El Avandarazo del 11 y 12 de septiembre del 71 fue un sonado golpe en la cabeza del rock nacional; todo mundo vivió ahí su Woodstok en chiquito
Este lunes pasado se cumplieron 52 años de Avándaro, el memorable festival de rock sin ruedas que congregó una cifra inexacta de asistentes que celebra, año con año, en las vecindades de la liturgia territorial de la música autóctona (el Tianguis Cultural del Chopo) con toda clase de chucherías, memorabilia coleccionable, discos conmemorativos y un número indeterminado de devotos, que se suman a la celebración, aunque no habían nacido en el momento culminante del rock mexicano.
En el volumen dos ("Lo años setentas), cuando la revista "Rolling Stone" rifaba de verdad, no como el pasquín de modas que es hoy, todo el mundo del periodismo rockero quería escribir.
El Especial de Rock Latino retomaba mucho de lo que fue el mítico y legendario festival.
Un nutrido contingente de escribas: José Agustín, Diego Manrique, Arturo Castelazo y Federico Rubli, entre otros, disparó desde todos los enfoques posibles: mitología, libros, discos de vinil, compilaciones de compactos, grandes hits y una ruta fílmica crítica de lo ahí filmado por cineastas independientes del momento.

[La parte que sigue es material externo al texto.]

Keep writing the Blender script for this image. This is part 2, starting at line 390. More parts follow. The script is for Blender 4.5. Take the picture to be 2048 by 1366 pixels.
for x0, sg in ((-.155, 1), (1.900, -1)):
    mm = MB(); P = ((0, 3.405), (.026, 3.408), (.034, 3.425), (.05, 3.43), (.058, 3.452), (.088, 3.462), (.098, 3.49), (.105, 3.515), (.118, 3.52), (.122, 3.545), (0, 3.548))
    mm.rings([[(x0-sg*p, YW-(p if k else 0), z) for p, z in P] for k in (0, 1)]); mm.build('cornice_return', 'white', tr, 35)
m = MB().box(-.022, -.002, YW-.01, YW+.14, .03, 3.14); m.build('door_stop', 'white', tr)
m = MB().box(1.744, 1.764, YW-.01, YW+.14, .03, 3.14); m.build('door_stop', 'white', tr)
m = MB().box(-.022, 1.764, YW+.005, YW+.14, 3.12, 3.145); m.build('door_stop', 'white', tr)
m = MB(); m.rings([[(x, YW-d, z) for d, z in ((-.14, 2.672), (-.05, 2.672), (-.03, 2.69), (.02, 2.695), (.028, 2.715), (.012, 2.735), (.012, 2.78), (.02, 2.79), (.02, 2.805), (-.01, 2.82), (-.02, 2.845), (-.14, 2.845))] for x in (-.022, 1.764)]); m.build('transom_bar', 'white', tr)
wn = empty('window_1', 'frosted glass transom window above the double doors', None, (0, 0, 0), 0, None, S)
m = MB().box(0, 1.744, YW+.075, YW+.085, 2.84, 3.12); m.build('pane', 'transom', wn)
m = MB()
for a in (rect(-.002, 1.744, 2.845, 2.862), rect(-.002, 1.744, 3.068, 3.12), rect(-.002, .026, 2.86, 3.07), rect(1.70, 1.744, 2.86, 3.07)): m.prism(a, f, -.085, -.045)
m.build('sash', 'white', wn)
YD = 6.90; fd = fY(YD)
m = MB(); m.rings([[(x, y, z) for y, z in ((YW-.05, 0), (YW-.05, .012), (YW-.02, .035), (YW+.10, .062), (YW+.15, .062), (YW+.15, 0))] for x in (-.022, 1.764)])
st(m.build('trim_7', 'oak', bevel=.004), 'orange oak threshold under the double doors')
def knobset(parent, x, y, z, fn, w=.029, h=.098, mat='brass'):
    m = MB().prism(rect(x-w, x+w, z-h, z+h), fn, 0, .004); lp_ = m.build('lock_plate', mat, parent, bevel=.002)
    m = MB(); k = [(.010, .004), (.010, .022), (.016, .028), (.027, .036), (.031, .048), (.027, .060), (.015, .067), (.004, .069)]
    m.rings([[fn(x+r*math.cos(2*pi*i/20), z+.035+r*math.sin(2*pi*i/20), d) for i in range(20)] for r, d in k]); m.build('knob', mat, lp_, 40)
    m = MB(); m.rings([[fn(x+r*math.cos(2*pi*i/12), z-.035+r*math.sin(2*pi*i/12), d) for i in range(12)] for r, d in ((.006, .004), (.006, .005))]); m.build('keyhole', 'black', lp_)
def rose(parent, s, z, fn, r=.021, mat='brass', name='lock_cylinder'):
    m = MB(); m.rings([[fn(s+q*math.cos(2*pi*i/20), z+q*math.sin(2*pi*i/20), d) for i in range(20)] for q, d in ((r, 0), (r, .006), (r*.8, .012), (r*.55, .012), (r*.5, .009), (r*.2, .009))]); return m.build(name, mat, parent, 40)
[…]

Entre los debutantes al extraño festival, estuvieron los Tres Tristes Tigres, convocados por Armando Molina (que tiene mucho de particular con el rock nacional), que fue el encargado de ofrecer el billete correspondiente a cada grupo y que, en un momento, se le brindó sólo a Javier Bátiz (que dice que no pudo llegar porque era muy difícil transitar por las calles en su limousine).
Se cuenta que, originalmente eran 18 grupos los finalmente contratados de todos los géneros, y que actuaron bajo un foco de 60 watts según el proverbial Molina.
El Avandarazo del 11 y 12 de septiembre del 71, fue un sonado golpe en la cabeza del rock nacional pues, como bien escribió en su momento la revista "Alarma!", la droga (principalmente marihuana) corrió en todas las latitudes, incluso la que vendía a granel el Ejército.
Entre amagues y encueres, todo mundo vivió ahí su Woodstook en chiquito, que congregó a los marihuaneros de la época y algunos que fueron fotografiados en flagrancia por uno que otro famoso de la lente como Graciela Iturbe.
La prensa se le echó a los organizadores del festival, y ahora son simplemente un souvenir, que se vende en los pasillos de El Chopo.
El frenesí culminante del festival llegó cuando Luis de Llano Macedo, enviado por Televicentro, dice que le confiscaron las cintas que grabó (muchos afirman que todavía están bajo el colchón de su cama).
El propio Armando Molina todavía recordaba lo que le contó su padre sobre el desenlace del festival y su famosa encuerada, a la que casi se le siguió juicio por su participación de stripper.
Sin embargo, hay que decir que, de Avándaro, lo que queda son sus testimonios fílmicos (de los cuales han salido muchos documentales) y lo concerniente a libros de reciente factura, el "Prometeo 71", de Federico Rubli Caiser, prologado por “El ladrón de cuello blanco”, Guillermo Santamarina, que fuera cantante de Las Pijamas a Go-Go.
El libro habla sobremanera de los participantes y de su momento cultural, incluido el de los conjuntos y posiciones en que les tocó ejercer, volviéndose personajes clave y determinantes del rock chilango y el de venidos de otras latitudes.
Todavía suenan los estremecimientos de Valle de Bravo y dicen que también ronda el espíritu de Jaime Almeida.